The Central government and the Tamil Nadu government are disagreeing over the three-language rule in schools under the New Education Policy (NEP), 2020.
- The Union government has linked the release of funds under the Samagra Shiksha Abhiyan to compliance with the three-language policy.
- Tamil Nadu considers this a ‘smokescreen’ for Hindi imposition and remains firm on its two-language policy.
Constitutional Provisions on Language
- Official Language: Hindi is the official language of the Union. English was initially meant to continue for 15 years (until 1965) but remains in use under the Official Languages Act, 1963, which allows its continued use indefinitely.
- State Language Provisions: A State can adopt any language(s) in use or Hindi as its official language(s) for official purposes.
- Promotion of Hindi: The Constitution mandates the Union to promote Hindi as a medium of expression for India’s composite culture.
Three-Language Formula
- Origin: Introduced in the National Education Policy (NEP), 1968.
- Mandate: Along with the Official Language Resolution, 1968, it mandated the teaching of Hindi in non-Hindi-speaking States.
- Impact: It led to protests in Tamil Nadu, which has since followed its two-language policy (Tamil and English) in government schools.
- New Education Policy 2020: NEP, 2020 retained the three-language formula but with a key modification:
- No language is imposed on any State.
- The choice of languages is left to States, regions, and students, provided at least two of the three languages are native to India.
- Need : According to the 2011 Census, 26% of Indians are bilingual and 7% are trilingual, with higher multilingualism in urban areas (44% bilingual, 15% trilingual) compared to rural areas (22% bilingual, 5% trilingual).
Issues in Indian Schools
- Poor Learning Outcomes: The Annual Status of Education Research (ASER) by Pratham NGO highlights significant gaps in learning outcomes:
- 60% of Class V students could not read a Class II-level text. 25% of youth (14-18 years) could not fluently read a Class II-level text in their regional language.
- 40% of this age group struggled to read English sentences.
- Foundational numeracy skills (subtraction and division) remain weak.
- Disparity in Funding: In 2019-20, ₹3.03 lakh crore was spent on elementary education, with 15% funded by the Centre and 85% by the States.

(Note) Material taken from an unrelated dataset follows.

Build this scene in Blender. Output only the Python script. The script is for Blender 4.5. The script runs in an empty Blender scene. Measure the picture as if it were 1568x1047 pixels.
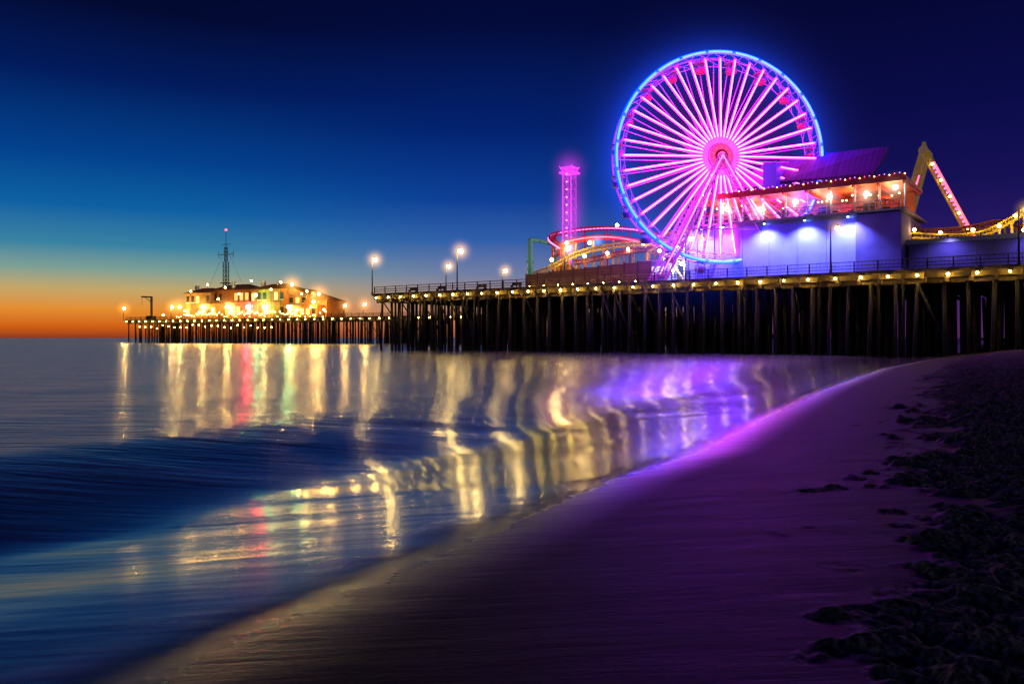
import bpy, math, random
import numpy as np
from mathutils import Vector, Matrix, noise
random.seed(7)
sc=bpy.context.scene
sc.view_settings.view_transform='Standard'
sc.view_settings.look='None'
sc.view_settings.exposure=0
F=1219.6; CH=2.0; HZ=517.0

# ------------------------------------------------------------------ utils
def lin(c):
    return tuple(((x/255)/12.92 if x/255<=0.04045 else ((x/255+0.055)/1.055)**2.4) for x in c)
def newmat(name):
    m=bpy.data.materials.new(name); m.use_nodes=True
    nt=m.node_tree; b=nt.nodes.get('Principled BSDF'); return m,nt,b
def em(name,col,strength,base=(0.3,0.3,0.3)):
    m,nt,b=newmat(name)
    b.inputs['Base Color'].default_value=(*base,1)
    b.inputs['Emission Color'].default_value=(*col,1)
    b.inputs['Emission Strength'].default_value=strength
    return m
def mat(name,col,rough=0.7,scale=3.0,var=0.35,metal=0.0,stretch=(1,1,1),bump=0.0,emis=None):
    m,nt,b=newmat(name)
    tc=nt.nodes.new('ShaderNodeTexCoord'); mp=nt.nodes.new('ShaderNodeMapping')
    mp.inputs['Scale'].default_value=stretch
    n=nt.nodes.new('ShaderNodeTexNoise'); n.inputs['Scale'].default_value=scale; n.inputs['Detail'].default_value=6
    r=nt.nodes.new('ShaderNodeValToRGB')
    r.color_ramp.elements[0].position=0.3; r.color_ramp.elements[1].position=0.7
    r.color_ramp.elements[0].color=(*[c*(1-var) for c in col],1)
    r.color_ramp.elements[1].color=(*[min(1,c*(1+var)) for c in col],1)
    nt.links.new(tc.outputs['Object'],mp.inputs[0]); nt.links.new(mp.outputs[0],n.inputs['Vector'])
    nt.links.new(n.outputs['Fac'],r.inputs[0]); nt.links.new(r.outputs[0],b.inputs['Base Color'])
    b.inputs['Roughness'].default_value=rough; b.inputs['Metallic'].default_value=metal
    if bump>0:
        bp=nt.nodes.new('ShaderNodeBump'); bp.inputs['Strength'].default_value=bump; bp.inputs['Distance'].default_value=0.05
        nt.links.new(n.outputs['Fac'],bp.inputs['Height']); nt.links.new(bp.outputs[0],b.inputs['Normal'])
    return m
def planks(name,col,width=0.25,axis='x'):
    m,nt,b=newmat(name)
    tc=nt.nodes.new('ShaderNodeTexCoord'); sx=nt.nodes.new('ShaderNodeSeparateXYZ')
    nt.links.new(tc.outputs['Object'],sx.inputs[0])
    d=nt.nodes.new('ShaderNodeMath'); d.operation='DIVIDE'; d.inputs[1].default_value=width
    nt.links.new(sx.outputs['XYZ'.index(axis.upper())],d.inputs[0])
    fl=nt.nodes.new('ShaderNodeMath'); fl.operation='FLOOR'; nt.links.new(d.outputs[0],fl.inputs[0])
    wn=nt.nodes.new('ShaderNodeTexWhiteNoise'); wn.noise_dimensions='1D'; nt.links.new(fl.outputs[0],wn.inputs['W'])
    fr=nt.nodes.new('ShaderNodeMath'); fr.operation='FRACT'; nt.links.new(d.outputs[0],fr.inputs[0])
    gt=nt.nodes.new('ShaderNodeMath'); gt.operation='GREATER_THAN'; gt.inputs[1].default_value=0.1; nt.links.new(fr.outputs[0],gt.inputs[0])
    n=nt.nodes.new('ShaderNodeTexNoise'); n.inputs['Scale'].default_value=2.5; n.inputs['Detail'].default_value=8
    nt.links.new(tc.outputs['Object'],n.inputs['Vector'])
    a=nt.nodes.new('ShaderNodeMath'); a.operation='MULTIPLY_ADD'; a.inputs[1].default_value=0.5; a.inputs[2].default_value=0.15
    nt.links.new(wn.outputs['Value'],a.inputs[0])
    a2=nt.nodes.new('ShaderNodeMath'); a2.operation='ADD'; nt.links.new(a.outputs[0],a2.inputs[0]); nt.links.new(n.outputs['Fac'],a2.inputs[1])
    a3=nt.nodes.new('ShaderNodeMath'); a3.operation='MULTIPLY'; nt.links.new(a2.outputs[0],a3.inputs[0]); nt.links.new(gt.outputs[0],a3.inputs[1])
    mx=nt.nodes.new('ShaderNodeMix'); mx.data_type='RGBA'
    mx.inputs[6].default_value=(*[c*0.25 for c in col],1); mx.inputs[7].default_value=(*col,1)
    nt.links.new(a3.outputs[0],mx.inputs[0]); nt.links.new(mx.outputs[2],b.inputs['Base Color'])
    b.inputs['Roughness'].default_value=0.8
    return m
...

- Inadequate Funding: Overall education spending, including elementary, secondary, higher, and technical education, remains at 4-4.5% of GDP, falling short of the 6% target set by NEP 2020.
- This funding gap continues to hinder improvements in educational quality.
- Delays: There are funding delays due to political disagreements.
Way Forward
- Prioritize: English proficiency has enhanced India’s global competitiveness in service industries. While learning more Indian languages is beneficial, government-run schools must prioritize:
- Mother tongue/local language
- English proficiency
- Foundational numeracy skills
- Increasing Proficiency: Private schools that teach a third language until Standard VIII often see limited proficiency in that language.
- Learning Additional Language: Rapid urbanization and labor migration will likely increase multilingualism in the next Census. People tend to learn additional languages based on practical needs rather than policy mandates.
Conclusion
There is a need for constructive Centre-State dialogue to resolve conflicts. Greater autonomy for States is needed in school education policy to respect regional diversities.